O plano de investimentos para que a água não falte nas torneiras prevê a melhoria da rede de abastecimento urbano — para evitar a perda de mil milhões de litros ano –, a modernização da rega agrícola, a utilização de tecnologia para fiscalizar os furos, a reutilização de água residual tratada, a construção de uma central dessalinizadora e a captação de água no Guadiana, na zona do Pomarão, e canalizá-la para a Barragem de Odeleite através de 75 quilómetros de canais a céu aberto.
Tudo isto, segundo Nuno Loureiro, já devia estar concluído há pelo menos 10 anos. A central de dessalinização, que será construída em Albufeira, ainda não saiu do papel. O transvase entre o Pomarão e Odeleite também continua, como manda a lei, em discussão pública. Macário Correia junta ao plano a construção de mais duas barragens – a da Foupana e a de Alportel, ambas no Sotavento. “É preciso reter a maior quantidade de água possível e evitar que ela desapareça no mar”, diz.

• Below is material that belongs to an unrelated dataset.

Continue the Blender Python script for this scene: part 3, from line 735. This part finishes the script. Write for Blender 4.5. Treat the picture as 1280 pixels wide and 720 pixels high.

Nuno Loureiro só tem a certeza de uma coisa: o Algarve está em desertificação – e “não vejo planos a longo prazo, uma solução pensada para se saber onde vamos buscar água daqui a 20 anos”. Anda tudo devagar. A construção de uma única central dessalinizadora, tal como está previsto, é pouco: “São precisas duas ou três.”
Se a dessalinização for como a história do aeroporto, o Algarve morre de sede. A não ser que São Pedro mande chuva a cântaros que encha barragens e recarregue aquíferos. Caso contrário, será preciso ir às reservas subterrâneas, as “Alquevas debaixo dos nossos pés”, para que a água não falte nas torneiras.